Protecting Ecosystems Services in Practice

So how do such concepts translate into on the ground action? What does taking account of ecosystems services mean in practice for a multinational company?

The recently launched PESE project, consisting of mining, agriculture, food and drink, and cosmetics companies in Brazil, will provide answers over the next year. With guidance from Brazilian sustainability institutions GVces and BCSD Brazil, along with WRI, they will:

  • Choose the scope of their ecosystem services review, focusing perhaps on a specific business unit, product, market, landholdings, or a major supplier;

  • Prioritize among 25 local ecosystem services based on each company’s dependence and impact (a drinks company might focus on water supply);

  • Analyze trends in these priority ecosystem services (such as growing scarcity) and what is driving them;

  • Identify business risks and opportunities stemming from these trends; and

  • Develop strategies for managing the risks and taking advantage of the opportunities.

The goal is to come up with business strategies that protect natural resources while reducing corporate risks and enhancing profitability.

Drawing on the experience of the 300 companies that have already gone down this path, the PESE companies may identify ways to operate more efficiently (and cut costs), easing pressure on local resources such as water supplies.

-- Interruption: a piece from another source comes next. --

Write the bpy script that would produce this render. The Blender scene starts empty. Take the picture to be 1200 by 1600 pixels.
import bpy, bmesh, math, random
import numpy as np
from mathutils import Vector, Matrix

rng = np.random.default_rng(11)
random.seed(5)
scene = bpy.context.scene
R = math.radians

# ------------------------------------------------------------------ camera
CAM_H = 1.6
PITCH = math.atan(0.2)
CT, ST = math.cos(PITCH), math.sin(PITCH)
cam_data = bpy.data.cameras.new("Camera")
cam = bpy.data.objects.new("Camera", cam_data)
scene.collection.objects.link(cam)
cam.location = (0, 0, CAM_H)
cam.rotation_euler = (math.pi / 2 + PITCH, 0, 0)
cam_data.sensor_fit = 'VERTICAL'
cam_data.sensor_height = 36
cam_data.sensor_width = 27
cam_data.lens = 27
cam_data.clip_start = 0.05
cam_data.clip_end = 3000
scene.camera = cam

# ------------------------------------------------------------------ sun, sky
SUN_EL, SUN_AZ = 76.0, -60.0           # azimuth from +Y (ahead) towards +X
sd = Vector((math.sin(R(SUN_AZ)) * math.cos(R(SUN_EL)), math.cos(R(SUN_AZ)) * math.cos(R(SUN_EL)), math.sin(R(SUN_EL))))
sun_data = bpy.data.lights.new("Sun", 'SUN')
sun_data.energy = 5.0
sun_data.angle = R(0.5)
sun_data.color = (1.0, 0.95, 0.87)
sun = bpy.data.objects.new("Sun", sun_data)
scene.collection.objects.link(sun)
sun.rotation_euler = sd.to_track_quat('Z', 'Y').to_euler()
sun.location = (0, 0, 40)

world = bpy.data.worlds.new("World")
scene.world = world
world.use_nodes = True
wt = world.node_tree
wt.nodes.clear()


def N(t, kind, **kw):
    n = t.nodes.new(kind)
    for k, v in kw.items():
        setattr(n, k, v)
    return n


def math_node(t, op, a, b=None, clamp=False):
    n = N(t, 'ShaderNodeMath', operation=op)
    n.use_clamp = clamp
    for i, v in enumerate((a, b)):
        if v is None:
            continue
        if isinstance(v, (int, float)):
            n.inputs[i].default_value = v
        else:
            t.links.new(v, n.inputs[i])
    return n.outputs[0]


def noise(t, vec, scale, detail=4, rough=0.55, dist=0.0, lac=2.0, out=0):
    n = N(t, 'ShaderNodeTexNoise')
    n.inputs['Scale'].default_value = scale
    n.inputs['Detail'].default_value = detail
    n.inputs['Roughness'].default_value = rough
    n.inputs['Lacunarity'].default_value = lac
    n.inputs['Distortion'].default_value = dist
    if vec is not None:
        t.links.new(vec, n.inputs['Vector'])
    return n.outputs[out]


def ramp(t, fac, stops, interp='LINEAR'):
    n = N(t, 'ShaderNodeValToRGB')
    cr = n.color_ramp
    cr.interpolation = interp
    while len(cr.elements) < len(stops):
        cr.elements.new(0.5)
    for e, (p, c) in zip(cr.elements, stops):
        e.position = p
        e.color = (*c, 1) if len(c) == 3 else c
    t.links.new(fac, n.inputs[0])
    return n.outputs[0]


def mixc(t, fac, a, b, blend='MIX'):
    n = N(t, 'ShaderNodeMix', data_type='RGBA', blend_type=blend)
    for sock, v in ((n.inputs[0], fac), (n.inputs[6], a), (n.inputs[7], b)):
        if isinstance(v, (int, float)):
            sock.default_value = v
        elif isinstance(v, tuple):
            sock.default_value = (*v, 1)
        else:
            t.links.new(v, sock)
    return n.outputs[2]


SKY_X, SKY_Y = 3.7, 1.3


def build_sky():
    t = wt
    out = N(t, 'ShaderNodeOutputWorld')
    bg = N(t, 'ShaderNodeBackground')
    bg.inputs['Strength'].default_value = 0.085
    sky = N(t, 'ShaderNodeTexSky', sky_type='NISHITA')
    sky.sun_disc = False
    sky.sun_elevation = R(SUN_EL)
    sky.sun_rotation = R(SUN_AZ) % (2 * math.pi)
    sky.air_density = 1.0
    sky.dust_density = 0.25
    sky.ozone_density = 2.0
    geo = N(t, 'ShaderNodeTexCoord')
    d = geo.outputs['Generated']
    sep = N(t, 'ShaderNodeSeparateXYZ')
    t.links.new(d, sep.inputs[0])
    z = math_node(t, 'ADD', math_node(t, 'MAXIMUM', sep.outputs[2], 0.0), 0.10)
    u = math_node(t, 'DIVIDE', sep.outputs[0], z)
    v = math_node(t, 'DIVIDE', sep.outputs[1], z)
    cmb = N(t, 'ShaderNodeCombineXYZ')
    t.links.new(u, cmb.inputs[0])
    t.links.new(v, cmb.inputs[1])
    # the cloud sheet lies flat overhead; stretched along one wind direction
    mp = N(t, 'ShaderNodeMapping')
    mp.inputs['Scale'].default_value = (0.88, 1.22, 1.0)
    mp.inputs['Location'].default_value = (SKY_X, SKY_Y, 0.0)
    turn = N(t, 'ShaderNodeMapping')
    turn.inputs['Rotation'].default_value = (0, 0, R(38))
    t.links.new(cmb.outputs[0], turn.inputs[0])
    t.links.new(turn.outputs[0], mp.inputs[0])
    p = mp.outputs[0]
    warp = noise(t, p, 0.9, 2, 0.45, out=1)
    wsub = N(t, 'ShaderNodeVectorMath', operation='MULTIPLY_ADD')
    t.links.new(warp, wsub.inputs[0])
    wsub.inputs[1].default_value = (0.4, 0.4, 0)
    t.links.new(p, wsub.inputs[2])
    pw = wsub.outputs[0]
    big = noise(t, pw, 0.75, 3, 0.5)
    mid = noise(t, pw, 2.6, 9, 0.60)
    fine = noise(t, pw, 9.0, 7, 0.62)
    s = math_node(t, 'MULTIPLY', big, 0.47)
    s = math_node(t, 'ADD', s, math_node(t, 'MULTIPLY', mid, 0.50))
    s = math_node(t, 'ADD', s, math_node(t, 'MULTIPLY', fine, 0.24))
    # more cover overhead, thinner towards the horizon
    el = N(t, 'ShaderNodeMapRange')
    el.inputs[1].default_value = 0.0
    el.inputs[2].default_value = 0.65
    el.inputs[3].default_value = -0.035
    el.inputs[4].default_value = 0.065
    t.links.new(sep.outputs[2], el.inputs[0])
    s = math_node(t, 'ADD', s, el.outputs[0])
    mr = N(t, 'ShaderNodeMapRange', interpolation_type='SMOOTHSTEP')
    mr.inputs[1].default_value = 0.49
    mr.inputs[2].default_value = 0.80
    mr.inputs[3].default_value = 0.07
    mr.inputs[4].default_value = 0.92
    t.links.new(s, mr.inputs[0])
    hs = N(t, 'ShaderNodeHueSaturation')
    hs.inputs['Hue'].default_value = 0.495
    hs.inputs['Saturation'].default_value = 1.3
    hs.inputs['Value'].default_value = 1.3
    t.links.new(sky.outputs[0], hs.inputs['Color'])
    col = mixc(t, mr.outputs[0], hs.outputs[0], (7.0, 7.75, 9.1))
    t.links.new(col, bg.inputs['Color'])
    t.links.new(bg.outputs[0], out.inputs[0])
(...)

Or they may work with their raw material suppliers to shift production to degraded lands, diverting pressure to develop virgin forests.

Take the experience of Mondi, the multinational pulp and paper company. After following the process above, the company opted to clear invasive species from its South African plantations. This initiative generated multiple benefits: protecting native biodiversity, increasing local water supply, and enabling the company to use the cleared vegetation as biomass fuel.

In themselves, such initiatives have somewhat limited impact, but they can offer scalable solutions. As climate change intensifies and natural resources are squeezed, it’s a hopeful sign that some global corporations are finally embracing the concept of ecosystem services– and the benefits it can bring to business and society.